▶ Instruction
Read the lines below and count those that have the word "part". Respond with the number only.

▶ Data provided
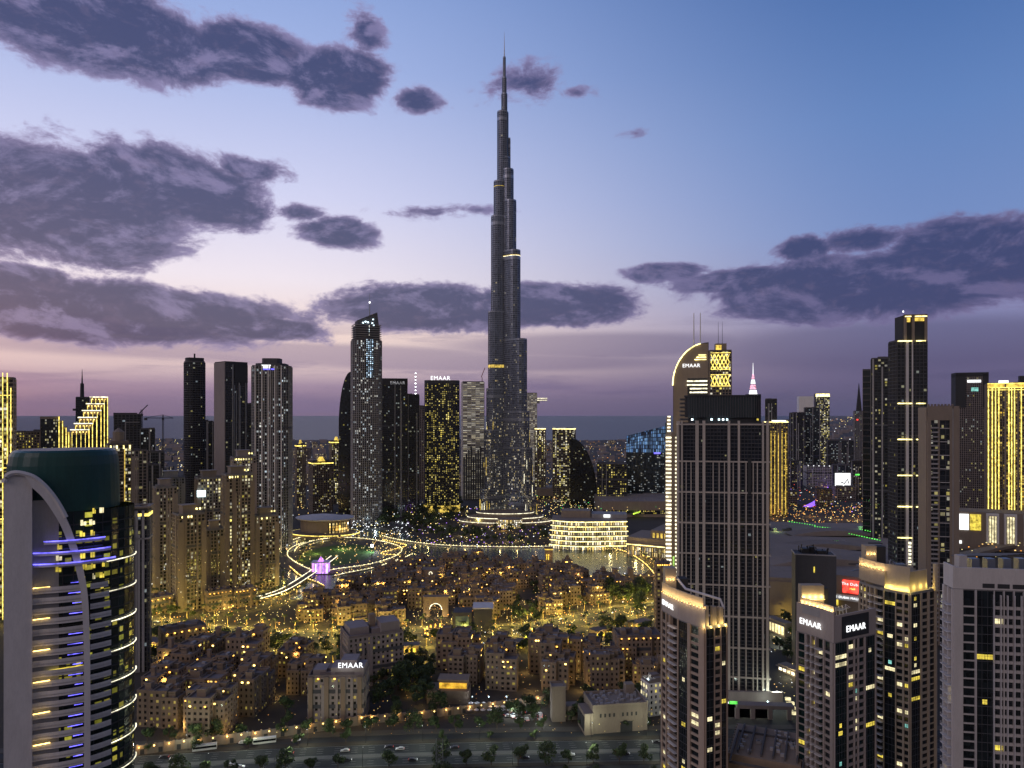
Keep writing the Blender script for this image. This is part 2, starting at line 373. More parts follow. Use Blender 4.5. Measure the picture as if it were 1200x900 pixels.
def fit(xl, xr, Y, t=0.0, ratio=1.0):
    c = (xl+xr)/2.0; a = atan2(c-600, F); r = Y/cos(a)
    al, ar = atan2(xl-600, F), atan2(xr-600, F); Wd = r*2*tan((ar-al)/2)
    w_ = Wd/(cos(t)+ratio*abs(sin(t))); return X_(c, Y), w_, w_*ratio, -a+t
def T(name, label, xl, xr, yt, Y, st, wall, glass, t=0.0, ratio=1.0, shape='rect', roof='roofd', group=None, cat='tower', par=1.5, z0=0.0, segs=None, seed=None, n=20, jk=4, ztop=None):
    """A tower fitted to where it stands; segs: [(fraction of width, pixel row of its top)] for stepped tops."""
    t = RD(t); X, w_, d, rz = fit(xl, xr, Y, t, ratio)
    rnd = random.Random(hash((xl, yt)) & 0xffff if seed is None else seed)
    r = thing(name, label, cat, (X, Y, z0), rz, group)
    mw, mg, mr = MB(), MB(), MB(); ht = Z_(yt, Y)-z0
    def pol(ww, dd):
        if shape == 'rect': return rect(ww, dd)
        if shape == 'round': return ell(ww, dd, n)
        if shape == 'chamf': return chamf(ww, dd, min(ww, dd)*.2)
        if shape == 'rr': return rrect(ww, dd, min(ww, dd)*.3)
        return shape(ww, dd)
    pb = pol(w_, d); shell(mw, mg, pb, 0, ht, st); roofcap(mr, pb, ht, par)
    if jk: junk(mr, w_, d, ht, jk, rnd)
    if jk and shape in ('rect', 'chamf') and w_ > 14:
        wm_ = M['grey' if wall in ('dark', 'charcoal') else wall]; ns_ = rnd.randint(2, 4); xs__ = sorted(rnd.uniform(-.42, .42) for _ in range(ns_))
        for x__ in xs__:
            ww_ = rnd.uniform(.8, 2.2); h__ = ht*rnd.choice([1, 1, .96, .85]); part(r, 'pilaster', wm_, lambda b: b.box(x__*w_-ww_/2, x__*w_+ww_/2, -d/2-st['dep']-.7, -d/2+.05, 0, h__))
        y__ = rnd.uniform(-.3, .3); part(r, 'pilaster', wm_, lambda b: (b.box(-w_/2-st['dep']-.6, -w_/2+.05, y__*d-1, y__*d+1, 0, ht), b.box(w_/2-.05, w_/2+st['dep']+.6, y__*d-1, y__*d+1, 0, ht)))
        for f__ in (.33, .66): part(r, 'plant_floor', M['dark'], lambda b: b.ring(pb, .02, st['dep']+.12, ht*f__, ht*f__+2.2))
    mw.build('wall', M[wall], r); mg.build('glazing', W_[glass], r); mr.build('roof', M[roof], r)
    r['w'] = w_; r['d'] = d; r['h'] = ht
    return r, w_, d, ht
def text(root, s, size, loc, rot, m, ext=.3, name='sign_lettering', sx=1.0):
    c = bpy.data.curves.new(name, 'FONT'); c.body = s; c.size = size; c.extrude = ext; c.align_x = 'CENTER'; c.align_y = 'CENTER'; c.space_character = 1.1; c.resolution_u = 3
    c.materials.append(m); t_o = bpy.data.objects.new(name, c); COL.objects.link(t_o); bpy.context.view_layer.update()
    me = bpy.data.meshes.new_from_object(t_o.evaluated_get(bpy.context.evaluated_depsgraph_get())); bpy.data.objects.remove(t_o); me.materials.clear(); me.materials.append(m)
    o = bpy.data.objects.new(name, me); COL.objects.link(o); o.parent = root; o.location = loc; o.rotation_euler = rot; o.scale = (sx, 1, 1); return o
def part(root, name, m, fn, smooth=False):
    b = MB(); fn(b); return b.build(name, m, root, smooth)
HAZE = True
# ------------------------------------------------------------------ ground, sea, roads, lake
def sheet(name, pts, z, m, kind='structure', up=0.0):
    b = MB()
    if up: b.prism(pts, z-up, z)
    else: b.face([(x, y, z) for x, y in pts])
    o = b.build(name, m); o['kind'] = kind; return o
def ccw(p):
    a = sum(p[i-1][0]*p[i][1]-p[i][0]*p[i-1][1] for i in range(len(p)))
    return p if a > 0 else p[::-1]
def smooth(pts, k=5, closed=False):
    n = len(pts); out = []
    for i in range(n if closed else n-1):
        p0, p1, p2, p3 = (pts[(i-1) % n] if (closed or i > 0) else pts[i]), pts[i], pts[(i+1) % n], (pts[(i+2) % n] if (closed or i+2 < n) else pts[(i+1) % n])
        for j in range(k):
            t = j/k
            out.append(tuple(.5*((2*p1[a])+(-p0[a]+p2[a])*t+(2*p0[a]-5*p1[a]+4*p2[a]-p3[a])*t*t+(-p0[a]+3*p1[a]-3*p2[a]+p3[a])*t**3) for a in range(len(p1))))
    if not closed: out.append(tuple(pts[-1]))
    return out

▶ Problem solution
5